Begin MATERIAL PROVIDED
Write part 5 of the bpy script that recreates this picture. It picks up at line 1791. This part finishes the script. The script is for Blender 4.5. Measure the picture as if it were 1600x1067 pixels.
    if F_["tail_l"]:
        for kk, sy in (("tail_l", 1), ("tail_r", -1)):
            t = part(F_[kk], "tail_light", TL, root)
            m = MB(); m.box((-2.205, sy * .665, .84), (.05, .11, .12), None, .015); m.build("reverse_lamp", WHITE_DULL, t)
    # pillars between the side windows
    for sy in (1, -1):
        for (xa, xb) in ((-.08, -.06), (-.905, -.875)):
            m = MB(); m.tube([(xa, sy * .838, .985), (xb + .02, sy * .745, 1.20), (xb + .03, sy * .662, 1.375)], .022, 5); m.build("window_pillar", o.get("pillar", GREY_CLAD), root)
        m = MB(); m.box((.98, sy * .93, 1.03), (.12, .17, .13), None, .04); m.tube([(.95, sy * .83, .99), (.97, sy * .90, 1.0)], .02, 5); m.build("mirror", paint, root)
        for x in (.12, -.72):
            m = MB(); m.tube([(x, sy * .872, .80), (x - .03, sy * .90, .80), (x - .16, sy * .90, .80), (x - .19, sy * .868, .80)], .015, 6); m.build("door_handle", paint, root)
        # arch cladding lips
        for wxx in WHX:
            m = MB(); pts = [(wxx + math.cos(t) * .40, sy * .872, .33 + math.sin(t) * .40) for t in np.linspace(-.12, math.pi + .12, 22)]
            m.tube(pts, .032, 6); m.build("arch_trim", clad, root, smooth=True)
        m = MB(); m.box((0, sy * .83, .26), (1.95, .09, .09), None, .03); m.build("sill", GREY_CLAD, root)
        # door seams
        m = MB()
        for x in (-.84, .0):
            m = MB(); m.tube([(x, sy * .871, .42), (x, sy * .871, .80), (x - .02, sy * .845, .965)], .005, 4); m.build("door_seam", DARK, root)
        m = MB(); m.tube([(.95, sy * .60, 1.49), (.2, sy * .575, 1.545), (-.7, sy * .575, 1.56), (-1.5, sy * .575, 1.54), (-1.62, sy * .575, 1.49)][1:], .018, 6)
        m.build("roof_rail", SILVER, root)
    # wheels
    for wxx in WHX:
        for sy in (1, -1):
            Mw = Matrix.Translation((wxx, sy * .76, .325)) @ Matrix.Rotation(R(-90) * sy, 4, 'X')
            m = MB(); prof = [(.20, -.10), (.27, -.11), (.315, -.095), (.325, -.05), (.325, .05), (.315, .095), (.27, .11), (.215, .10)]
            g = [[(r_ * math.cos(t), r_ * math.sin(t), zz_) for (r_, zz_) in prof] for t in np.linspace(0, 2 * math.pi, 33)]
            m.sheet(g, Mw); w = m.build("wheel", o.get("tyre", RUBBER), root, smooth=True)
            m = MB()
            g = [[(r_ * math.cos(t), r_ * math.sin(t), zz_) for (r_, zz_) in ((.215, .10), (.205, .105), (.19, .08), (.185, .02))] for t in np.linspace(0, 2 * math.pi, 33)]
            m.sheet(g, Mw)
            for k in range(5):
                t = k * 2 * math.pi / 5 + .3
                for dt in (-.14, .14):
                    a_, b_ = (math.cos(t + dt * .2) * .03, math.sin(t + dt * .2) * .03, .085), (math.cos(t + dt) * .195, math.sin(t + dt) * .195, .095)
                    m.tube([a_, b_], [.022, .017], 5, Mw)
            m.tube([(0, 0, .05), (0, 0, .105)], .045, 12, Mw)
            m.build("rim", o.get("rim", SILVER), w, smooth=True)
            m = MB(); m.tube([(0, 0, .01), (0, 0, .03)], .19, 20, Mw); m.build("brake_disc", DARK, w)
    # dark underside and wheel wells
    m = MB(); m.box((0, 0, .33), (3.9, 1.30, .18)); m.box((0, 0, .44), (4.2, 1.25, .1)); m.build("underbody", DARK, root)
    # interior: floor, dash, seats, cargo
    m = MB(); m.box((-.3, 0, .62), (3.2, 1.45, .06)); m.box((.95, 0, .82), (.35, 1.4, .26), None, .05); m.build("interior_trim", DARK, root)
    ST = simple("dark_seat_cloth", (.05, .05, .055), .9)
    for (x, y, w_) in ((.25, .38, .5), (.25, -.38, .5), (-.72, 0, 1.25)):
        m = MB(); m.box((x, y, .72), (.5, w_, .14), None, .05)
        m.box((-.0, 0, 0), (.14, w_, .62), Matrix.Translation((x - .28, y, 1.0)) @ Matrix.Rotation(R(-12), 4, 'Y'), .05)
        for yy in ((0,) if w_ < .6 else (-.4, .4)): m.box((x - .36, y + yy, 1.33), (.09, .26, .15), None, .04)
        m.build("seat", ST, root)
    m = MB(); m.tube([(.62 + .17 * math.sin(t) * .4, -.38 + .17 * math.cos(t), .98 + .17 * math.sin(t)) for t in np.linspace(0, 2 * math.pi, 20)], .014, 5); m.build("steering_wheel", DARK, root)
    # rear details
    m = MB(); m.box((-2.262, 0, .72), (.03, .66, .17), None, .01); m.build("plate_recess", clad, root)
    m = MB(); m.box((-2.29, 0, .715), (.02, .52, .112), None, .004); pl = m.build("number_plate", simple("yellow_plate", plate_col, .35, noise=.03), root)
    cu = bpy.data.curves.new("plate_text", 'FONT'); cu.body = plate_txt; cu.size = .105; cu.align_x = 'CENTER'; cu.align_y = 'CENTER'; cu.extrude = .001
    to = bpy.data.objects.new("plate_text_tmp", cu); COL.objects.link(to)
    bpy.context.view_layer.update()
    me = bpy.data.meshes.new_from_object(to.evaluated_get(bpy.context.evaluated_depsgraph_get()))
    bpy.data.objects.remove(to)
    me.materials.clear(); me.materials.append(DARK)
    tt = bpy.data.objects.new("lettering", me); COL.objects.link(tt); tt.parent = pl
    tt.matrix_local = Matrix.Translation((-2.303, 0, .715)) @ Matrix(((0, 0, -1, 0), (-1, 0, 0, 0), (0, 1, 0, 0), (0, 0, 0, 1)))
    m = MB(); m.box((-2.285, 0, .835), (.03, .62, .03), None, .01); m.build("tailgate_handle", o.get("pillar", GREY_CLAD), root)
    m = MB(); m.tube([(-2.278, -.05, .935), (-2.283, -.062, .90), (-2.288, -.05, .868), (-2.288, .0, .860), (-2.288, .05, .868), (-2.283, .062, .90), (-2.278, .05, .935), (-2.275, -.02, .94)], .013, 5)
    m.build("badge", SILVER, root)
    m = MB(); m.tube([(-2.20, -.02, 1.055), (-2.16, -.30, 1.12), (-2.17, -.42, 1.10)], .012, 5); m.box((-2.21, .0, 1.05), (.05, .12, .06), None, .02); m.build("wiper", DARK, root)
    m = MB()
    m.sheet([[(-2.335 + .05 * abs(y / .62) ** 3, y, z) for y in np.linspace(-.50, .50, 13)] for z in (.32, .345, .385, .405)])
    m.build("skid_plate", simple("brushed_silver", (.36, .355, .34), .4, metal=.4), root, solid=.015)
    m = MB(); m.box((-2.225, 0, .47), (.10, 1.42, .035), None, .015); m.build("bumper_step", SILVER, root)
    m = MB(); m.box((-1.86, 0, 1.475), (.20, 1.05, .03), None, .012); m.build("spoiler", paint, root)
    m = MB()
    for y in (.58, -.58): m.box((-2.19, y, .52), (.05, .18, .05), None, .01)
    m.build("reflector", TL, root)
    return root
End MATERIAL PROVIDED
◆ EXERCISE PROMPT: Reproduce the entire listing word for word.

◆ EXERCISE ANSWER:
Write part 5 of the bpy script that recreates this picture. It picks up at line 1791. This part finishes the script. The script is for Blender 4.5. Measure the picture as if it were 1600x1067 pixels.
    if F_["tail_l"]:
        for kk, sy in (("tail_l", 1), ("tail_r", -1)):
            t = part(F_[kk], "tail_light", TL, root)
            m = MB(); m.box((-2.205, sy * .665, .84), (.05, .11, .12), None, .015); m.build("reverse_lamp", WHITE_DULL, t)
    # pillars between the side windows
    for sy in (1, -1):
        for (xa, xb) in ((-.08, -.06), (-.905, -.875)):
            m = MB(); m.tube([(xa, sy * .838, .985), (xb + .02, sy * .745, 1.20), (xb + .03, sy * .662, 1.375)], .022, 5); m.build("window_pillar", o.get("pillar", GREY_CLAD), root)
        m = MB(); m.box((.98, sy * .93, 1.03), (.12, .17, .13), None, .04); m.tube([(.95, sy * .83, .99), (.97, sy * .90, 1.0)], .02, 5); m.build("mirror", paint, root)
        for x in (.12, -.72):
            m = MB(); m.tube([(x, sy * .872, .80), (x - .03, sy * .90, .80), (x - .16, sy * .90, .80), (x - .19, sy * .868, .80)], .015, 6); m.build("door_handle", paint, root)
        # arch cladding lips
        for wxx in WHX:
            m = MB(); pts = [(wxx + math.cos(t) * .40, sy * .872, .33 + math.sin(t) * .40) for t in np.linspace(-.12, math.pi + .12, 22)]
            m.tube(pts, .032, 6); m.build("arch_trim", clad, root, smooth=True)
        m = MB(); m.box((0, sy * .83, .26), (1.95, .09, .09), None, .03); m.build("sill", GREY_CLAD, root)
        # door seams
        m = MB()
        for x in (-.84, .0):
            m = MB(); m.tube([(x, sy * .871, .42), (x, sy * .871, .80), (x - .02, sy * .845, .965)], .005, 4); m.build("door_seam", DARK, root)
        m = MB(); m.tube([(.95, sy * .60, 1.49), (.2, sy * .575, 1.545), (-.7, sy * .575, 1.56), (-1.5, sy * .575, 1.54), (-1.62, sy * .575, 1.49)][1:], .018, 6)
        m.build("roof_rail", SILVER, root)
    # wheels
    for wxx in WHX:
        for sy in (1, -1):
            Mw = Matrix.Translation((wxx, sy * .76, .325)) @ Matrix.Rotation(R(-90) * sy, 4, 'X')
            m = MB(); prof = [(.20, -.10), (.27, -.11), (.315, -.095), (.325, -.05), (.325, .05), (.315, .095), (.27, .11), (.215, .10)]
            g = [[(r_ * math.cos(t), r_ * math.sin(t), zz_) for (r_, zz_) in prof] for t in np.linspace(0, 2 * math.pi, 33)]
            m.sheet(g, Mw); w = m.build("wheel", o.get("tyre", RUBBER), root, smooth=True)
            m = MB()
            g = [[(r_ * math.cos(t), r_ * math.sin(t), zz_) for (r_, zz_) in ((.215, .10), (.205, .105), (.19, .08), (.185, .02))] for t in np.linspace(0, 2 * math.pi, 33)]
            m.sheet(g, Mw)
            for k in range(5):
                t = k * 2 * math.pi / 5 + .3
                for dt in (-.14, .14):
                    a_, b_ = (math.cos(t + dt * .2) * .03, math.sin(t + dt * .2) * .03, .085), (math.cos(t + dt) * .195, math.sin(t + dt) * .195, .095)
                    m.tube([a_, b_], [.022, .017], 5, Mw)
            m.tube([(0, 0, .05), (0, 0, .105)], .045, 12, Mw)
            m.build("rim", o.get("rim", SILVER), w, smooth=True)
            m = MB(); m.tube([(0, 0, .01), (0, 0, .03)], .19, 20, Mw); m.build("brake_disc", DARK, w)
    # dark underside and wheel wells
    m = MB(); m.box((0, 0, .33), (3.9, 1.30, .18)); m.box((0, 0, .44), (4.2, 1.25, .1)); m.build("underbody", DARK, root)
    # interior: floor, dash, seats, cargo
    m = MB(); m.box((-.3, 0, .62), (3.2, 1.45, .06)); m.box((.95, 0, .82), (.35, 1.4, .26), None, .05); m.build("interior_trim", DARK, root)
    ST = simple("dark_seat_cloth", (.05, .05, .055), .9)
    for (x, y, w_) in ((.25, .38, .5), (.25, -.38, .5), (-.72, 0, 1.25)):
        m = MB(); m.box((x, y, .72), (.5, w_, .14), None, .05)
        m.box((-.0, 0, 0), (.14, w_, .62), Matrix.Translation((x - .28, y, 1.0)) @ Matrix.Rotation(R(-12), 4, 'Y'), .05)
        for yy in ((0,) if w_ < .6 else (-.4, .4)): m.box((x - .36, y + yy, 1.33), (.09, .26, .15), None, .04)
        m.build("seat", ST, root)
    m = MB(); m.tube([(.62 + .17 * math.sin(t) * .4, -.38 + .17 * math.cos(t), .98 + .17 * math.sin(t)) for t in np.linspace(0, 2 * math.pi, 20)], .014, 5); m.build("steering_wheel", DARK, root)
    # rear details
    m = MB(); m.box((-2.262, 0, .72), (.03, .66, .17), None, .01); m.build("plate_recess", clad, root)
    m = MB(); m.box((-2.29, 0, .715), (.02, .52, .112), None, .004); pl = m.build("number_plate", simple("yellow_plate", plate_col, .35, noise=.03), root)
    cu = bpy.data.curves.new("plate_text", 'FONT'); cu.body = plate_txt; cu.size = .105; cu.align_x = 'CENTER'; cu.align_y = 'CENTER'; cu.extrude = .001
    to = bpy.data.objects.new("plate_text_tmp", cu); COL.objects.link(to)
    bpy.context.view_layer.update()
    me = bpy.data.meshes.new_from_object(to.evaluated_get(bpy.context.evaluated_depsgraph_get()))
    bpy.data.objects.remove(to)
    me.materials.clear(); me.materials.append(DARK)
    tt = bpy.data.objects.new("lettering", me); COL.objects.link(tt); tt.parent = pl
    tt.matrix_local = Matrix.Translation((-2.303, 0, .715)) @ Matrix(((0, 0, -1, 0), (-1, 0, 0, 0), (0, 1, 0, 0), (0, 0, 0, 1)))
    m = MB(); m.box((-2.285, 0, .835), (.03, .62, .03), None, .01); m.build("tailgate_handle", o.get("pillar", GREY_CLAD), root)
    m = MB(); m.tube([(-2.278, -.05, .935), (-2.283, -.062, .90), (-2.288, -.05, .868), (-2.288, .0, .860), (-2.288, .05, .868), (-2.283, .062, .90), (-2.278, .05, .935), (-2.275, -.02, .94)], .013, 5)
    m.build("badge", SILVER, root)
    m = MB(); m.tube([(-2.20, -.02, 1.055), (-2.16, -.30, 1.12), (-2.17, -.42, 1.10)], .012, 5); m.box((-2.21, .0, 1.05), (.05, .12, .06), None, .02); m.build("wiper", DARK, root)
    m = MB()
    m.sheet([[(-2.335 + .05 * abs(y / .62) ** 3, y, z) for y in np.linspace(-.50, .50, 13)] for z in (.32, .345, .385, .405)])
    m.build("skid_plate", simple("brushed_silver", (.36, .355, .34), .4, metal=.4), root, solid=.015)
    m = MB(); m.box((-2.225, 0, .47), (.10, 1.42, .035), None, .015); m.build("bumper_step", SILVER, root)
    m = MB(); m.box((-1.86, 0, 1.475), (.20, 1.05, .03), None, .012); m.build("spoiler", paint, root)
    m = MB()
    for y in (.58, -.58): m.box((-2.19, y, .52), (.05, .18, .05), None, .01)
    m.build("reflector", TL, root)
    return root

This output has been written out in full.